Przy okazji, w ferworze walki politycznej, ujawniły się szerokie możliwości czerpania z budżetów biur poselskich na podróże krajowe. No i się zaczęło: kto może, a kto nie może - mając samochód służbowy - korzystać z tego źródła. Dyskusja o tyle dziwaczna, że do tej pory kompromitowano rządzących wytykając im (co logiczne) używanie samochodów ministerialnych do wykonywania obowiązków poselskich. Teraz „trend” - jak widać - się odwrócił i każdy, kto obie działalności oddziela jest podejrzany...
Mam jednak nadzieję, że gdy pył bitewny wreszcie opadnie, wyobraźnia wsparta dobrą wolą (również polityczną) podsunie rozwiązania, które pomogą zmienić refren z - jak do tej pory - fałszywie biadolącego na rzeczowy. Choć z drugiej strony, gdy kilka dni temu jedna z bardziej elokwentnych posłanek, prawie prawniczka, zaproponowała, aby najpierw przeprowadzić „kwerendę praw” poselskich uprawnień – na moment zwątpiłam. Bo przecież już od 2004 r. na mocy ustawy z 6 września 2001 r. o dostępie do informacji publicznej, każda instytucja publiczna obowiązana jest prowadzić Biuletyn Informacji Publicznej. A więc Kancelaria Sejmu też. Szkoda więc czasu na kwerendy, chyba, że chodzi o rytualne „gonienie króliczka”.
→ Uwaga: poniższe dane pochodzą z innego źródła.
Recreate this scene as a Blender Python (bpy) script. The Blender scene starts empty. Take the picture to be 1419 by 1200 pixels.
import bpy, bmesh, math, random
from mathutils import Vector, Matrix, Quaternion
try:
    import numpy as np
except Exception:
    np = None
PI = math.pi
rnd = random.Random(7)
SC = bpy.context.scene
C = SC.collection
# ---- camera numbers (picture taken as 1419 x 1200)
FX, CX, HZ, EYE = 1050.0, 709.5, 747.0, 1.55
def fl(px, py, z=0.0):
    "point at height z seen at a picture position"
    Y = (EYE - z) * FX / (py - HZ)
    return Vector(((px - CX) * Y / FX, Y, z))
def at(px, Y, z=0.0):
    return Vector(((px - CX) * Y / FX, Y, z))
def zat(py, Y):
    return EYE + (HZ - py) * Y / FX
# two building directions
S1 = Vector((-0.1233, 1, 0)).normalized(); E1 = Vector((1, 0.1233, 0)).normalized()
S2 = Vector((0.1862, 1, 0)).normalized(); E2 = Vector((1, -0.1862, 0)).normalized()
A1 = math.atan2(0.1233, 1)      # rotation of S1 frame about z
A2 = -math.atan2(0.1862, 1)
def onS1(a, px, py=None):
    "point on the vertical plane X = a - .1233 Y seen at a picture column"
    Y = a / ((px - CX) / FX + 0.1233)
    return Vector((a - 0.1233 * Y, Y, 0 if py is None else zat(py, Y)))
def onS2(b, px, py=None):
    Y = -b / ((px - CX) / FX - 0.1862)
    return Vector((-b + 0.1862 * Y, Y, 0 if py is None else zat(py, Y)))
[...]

Tak więc w Biuletynie tym można bez trudu wyczytać, że biura poselskie działają w oparciu o art. 23 ustawy z 9 maja 1996 r. o wykonywaniu mandatu posła i senatora oraz zarządzenie marszałka Sejmu Nr 8 z 25 września 2001 r. w sprawie warunków organizacyjno-technicznych tworzenia, funkcjonowania i znoszenia biur poselskich. Miesięczna kwota na prowadzenie biura, którą dysponuje każdy poseł, wynosi 12.150 zł. Z tych pieniędzy pokrywane są m.in. wydatki na wynagrodzenia pracowników, tłumaczenia, ekspertyzy, opinie, usługi telekomunikacyjne, wydatki na czynsz i media, sprzątanie, eksploatację sprzętu technicznego, materiały biurowe. No i na te nieszczęsne przejazdy w związku z wykonywaniem mandatu posła.
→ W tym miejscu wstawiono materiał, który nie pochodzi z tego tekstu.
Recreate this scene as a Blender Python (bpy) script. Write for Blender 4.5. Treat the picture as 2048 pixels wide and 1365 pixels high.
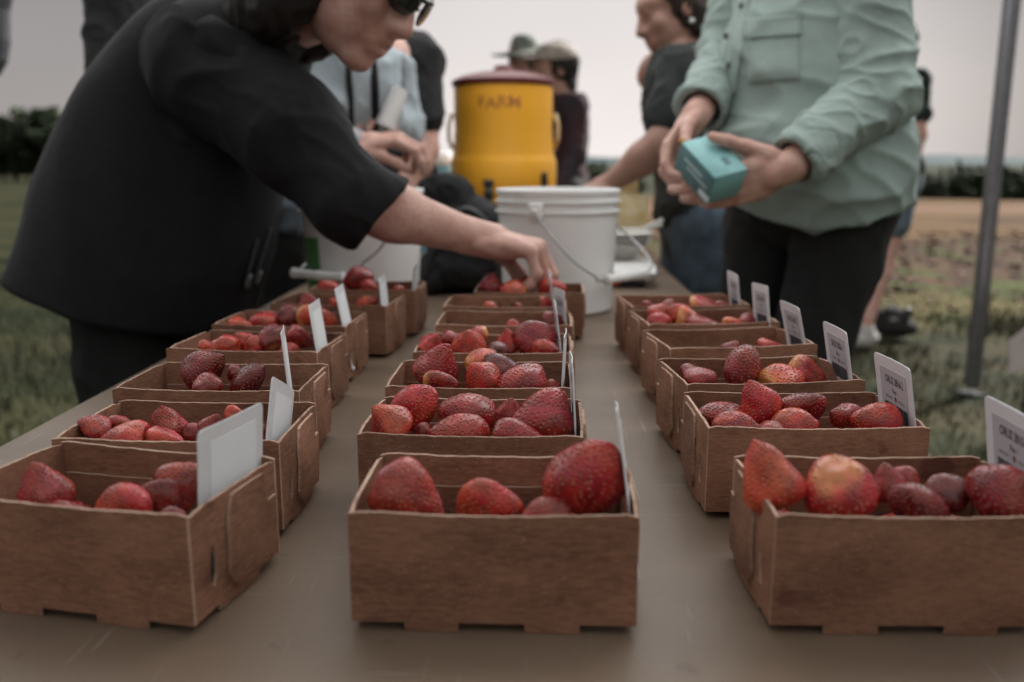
import bpy, bmesh, math, random
import numpy as np
from mathutils import Vector, Matrix
R = math.radians
random.seed(7); np.random.seed(7)
for o in list(bpy.data.objects): bpy.data.objects.remove(o, do_unlink=True)
scene = bpy.context.scene
COL = scene.collection

# ------------------------------------------------------------------ camera
TABLE = 0.74
CAMZ = 1.01
F_PX = 1800.0
PITCH, YAW = 11.4476, 1.7465
cam = bpy.data.cameras.new("camera"); camo = bpy.data.objects.new("camera", cam); COL.objects.link(camo)
cam.sensor_width = 36.0; cam.lens = 36.0 * F_PX / 2048.0
cam.clip_start = 0.01; cam.clip_end = 6000
camo.location = (0, 0, CAMZ); camo.rotation_euler = (R(90 - PITCH), 0, R(YAW))
cam.dof.use_dof = True; cam.dof.focus_distance = 0.76; cam.dof.aperture_fstop = 3.9; cam.dof.aperture_blades = 7
scene.camera = camo

# ------------------------------------------------------------------ sky and sun
SUN_EL, SUN_AZ = 42.0, 50.0          # azimuth measured from +Y towards +X
world = bpy.data.worlds.new("World"); scene.world = world; world.use_nodes = True
wn = world.node_tree.nodes; wl = world.node_tree.links; wn.clear()
w_out = wn.new("ShaderNodeOutputWorld"); w_bg = wn.new("ShaderNodeBackground"); w_bg.inputs[1].default_value = 0.10
sky = wn.new("ShaderNodeTexSky"); sky.sky_type = 'NISHITA'; sky.sun_disc = False
sky.sun_elevation = R(SUN_EL); sky.sun_rotation = R(SUN_AZ); sky.dust_density = 3.0; sky.air_density = 1.0
w_tc = wn.new("ShaderNodeTexCoord")
w_noise = wn.new("ShaderNodeTexNoise"); w_noise.inputs["Scale"].default_value = 1.6; w_noise.inputs["Detail"].default_value = 3
w_map = wn.new("ShaderNodeMapping"); w_map.inputs["Scale"].default_value = (1, 1, 2.5)
wl.new(w_tc.outputs["Generated"], w_map.inputs[0]); wl.new(w_map.outputs[0], w_noise.inputs["Vector"])
w_rng = wn.new("ShaderNodeMapRange"); w_rng.inputs[1].default_value = 0.3; w_rng.inputs[2].default_value = 0.7
w_rng.inputs[3].default_value = 0.92; w_rng.inputs[4].default_value = 1.08
wl.new(w_noise.outputs["Fac"], w_rng.inputs[0])
w_sep = wn.new("ShaderNodeSeparateXYZ"); wl.new(w_tc.outputs["Generated"], w_sep.inputs[0])
w_el = wn.new("ShaderNodeMapRange"); w_el.inputs[1].default_value = 0.0; w_el.inputs[2].default_value = 0.32
w_el.inputs[3].default_value = 1.0; w_el.inputs[4].default_value = 0.56
wl.new(w_sep.outputs[2], w_el.inputs[0])
w_dot = wn.new("ShaderNodeVectorMath"); w_dot.operation = 'DOT_PRODUCT'
w_dot.inputs[1].default_value = (math.sin(R(2)), math.cos(R(2)), 0.0)
wl.new(w_tc.outputs["Generated"], w_dot.inputs[0])
w_az = wn.new("ShaderNodeMapRange"); w_az.interpolation_type = 'SMOOTHSTEP'
w_az.inputs[1].default_value = 0.87; w_az.inputs[2].default_value = 1.0; w_az.inputs[3].default_value = 0.42; w_az.inputs[4].default_value = 1.0
wl.new(w_dot.outputs["Value"], w_az.inputs[0])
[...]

Miesięczny limit to 3500 km. Samochód, którym poseł podróżuje, nie musi stanowić jego własności. Są bowiem posłowie, którzy z różnych powodów nie mają prawa jazdy, a muszą swoje obowiązki wykonywać. Tak więc problem nie leży w posiadaniu, czy też nie posiadaniu samochodu, lecz w sposobie rozliczania podróży. Obecnie obowiązujący formularz do rozliczeń nic nie mówi o aktywności poselskiej. Bo przecież nie ogólna ilość przejechanych miesięcznie kilometrów dowodzi takiej aktywności.
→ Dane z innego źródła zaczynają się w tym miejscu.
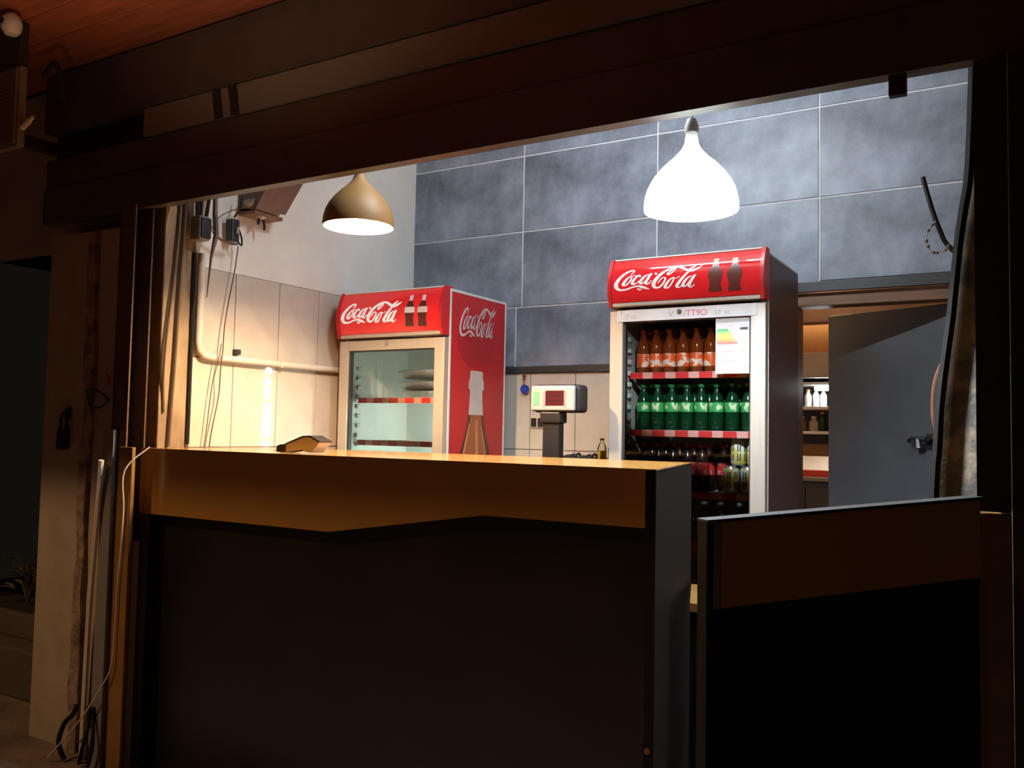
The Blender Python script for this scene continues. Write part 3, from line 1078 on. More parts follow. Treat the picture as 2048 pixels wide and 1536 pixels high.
bc = beer_can('gold beer can at the bottom of the stack, left one')
bc.location = (X0 + 0.498, FY + 0.140, 1.0055)
dup(bc, (X0 + 0.568, FY + 0.140, 1.0055), 0.7, 'gold beer can at the bottom of the stack, beside the door stile')
dup(bc, (X0 + 0.526, FY + 0.150, 1.1195), 2.1, 'gold beer can on top of the stack, left one')
dup(bc, (X0 + 0.593, FY + 0.150, 1.1195), 1.2, 'gold beer can on top of the stack, half hidden by the door stile')
bc2 = dup(bc, (X0 + 0.590, FY + 0.215, 1.0055), 1.9, 'gold beer can standing behind the front cans of the stack')

# pans in the left fridge
for i, (z, r, lb) in enumerate(((1.4065, 0.185, 'bottom'), (1.455, 0.192, 'middle'), (1.515, 0.198, 'top'))):
    t = Thing('round_pan', 'shallow round metal pan, %s of the stack in the empty fridge' % lb, 'pan', (-2.728, FY + 0.320, z), 0, 'pans stacked in the left fridge')
    b = nb()
    lathe(b, [(0, 0), (r - 0.03, 0), (r - 0.006, 0.030), (r, 0.031), (r, 0.034), (r - 0.010, 0.034), (r - 0.034, 0.004), (0, 0.004)], 40)
    t.l('pan_body', b, 'steel', smooth=True)
    b = nb()
    tube(b, [(r * math.cos(a * PI / 20), r * math.sin(a * PI / 20), 0.0335) for a in range(41)], 0.004, 6, caps=False)
    t.l('rim', b, 'steel', smooth=True)


# ------------------------------------------------------------------ pendants
def pendant(label, x, y, z, ztop, r, shade, bulb_col, strength, trans):
    t = Thing('pendant_lamp', label, 'pendant lamp', (x, y, z))
    H = r * 1.70
    pr = [(1.0, 0.0), (1.005, 0.08), (0.985, 0.26), (0.93, 0.46), (0.84, 0.64), (0.71, 0.82), (0.54, 1.00), (0.36, 1.16), (0.22, 1.32), (0.155, 1.46), (0.135, 1.60), (0.125, 1.70)]
    pr = [(a * r, c * r) for a, c in pr]
    inner = [(max(a - 0.004, 0.008), c - (0.0 if i == 0 else 0.002)) for i, (a, c) in enumerate(pr)]
    b = nb()
    lathe(b, pr + [(0.0, H)], 40)
    t.l('shade', b, shade, smooth=True)
    if not trans:
        b = nb()
        lathe(b, [pr[0]] + inner[:-1] + [(0.0, H - 0.004)], 40)
        t.l('shade_lining', b, 'shade_inner', smooth=True, label='white lining')
    b = nb()
    lathe(b, [(0.0, H), (0.022, H), (0.022, H + 0.02), (0.014, H + 0.045), (0.0, H + 0.045)], 16)
    t.l('cord_cap', b, shade if not trans else 'white_print', smooth=True)
    b = nb()
    tube(b, [(0, 0, H + 0.045), (0, 0, ztop - z)], 0.004, 8)
    t.l('cord', b, 'white_print')
    b = nb()
    lathe(b, [(0, 0.028), (0.020, 0.033), (0.033, 0.052), (0.036, 0.072), (0.030, 0.096), (0.018, 0.118), (0.016, 0.14), (0, 0.14)], 18)
    t.l('bulb', b, emit_mat('bulb_glow', bulb_col, strength), smooth=True)
    b = nb()
    lathe(b, [(0, 0.14), (0.017, 0.14), (0.018, 0.19), (0, 0.19)], 14)
    t.l('socket', b, 'white_print', smooth=True)
    return t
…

Tak więc ani stan licznika, ani faktury nie będą stanowić żadnego dowodu. Fakturę może wziąć na nazwisko posła każdy np. członek rodziny, a kupiona benzyna może zostać spalona w drodze na urlop, weekendowy wypad na działkę rekreacyjną, tygodniowe zakupy w supermarkecie czy jakimkolwiek innym celu. I mogę sobie łatwo wyobrazić następny skandal, gdy jakiś poseł złoży w ramach rozliczenia kilka faktur z kilku odległych od siebie stacji benzynowych wystawionych w mniej więcej tym samym czasie zegarowym. Lepiej więc szukać rozwiązań przejrzystych, a więc - prostych. Wystarczy sięgnąć do gotowych formularzy obowiązujących posłów do Parlamentu Europejskiego: poseł podaje w nich datę dzienną, przebytą trasę, odległość i numer rejestracyjny samochodu, którym poseł podróż odbył. I najważniejsze – podpisane własnym nazwiskiem oświadczenie o zgodności podanych informacji ze stanem faktycznym.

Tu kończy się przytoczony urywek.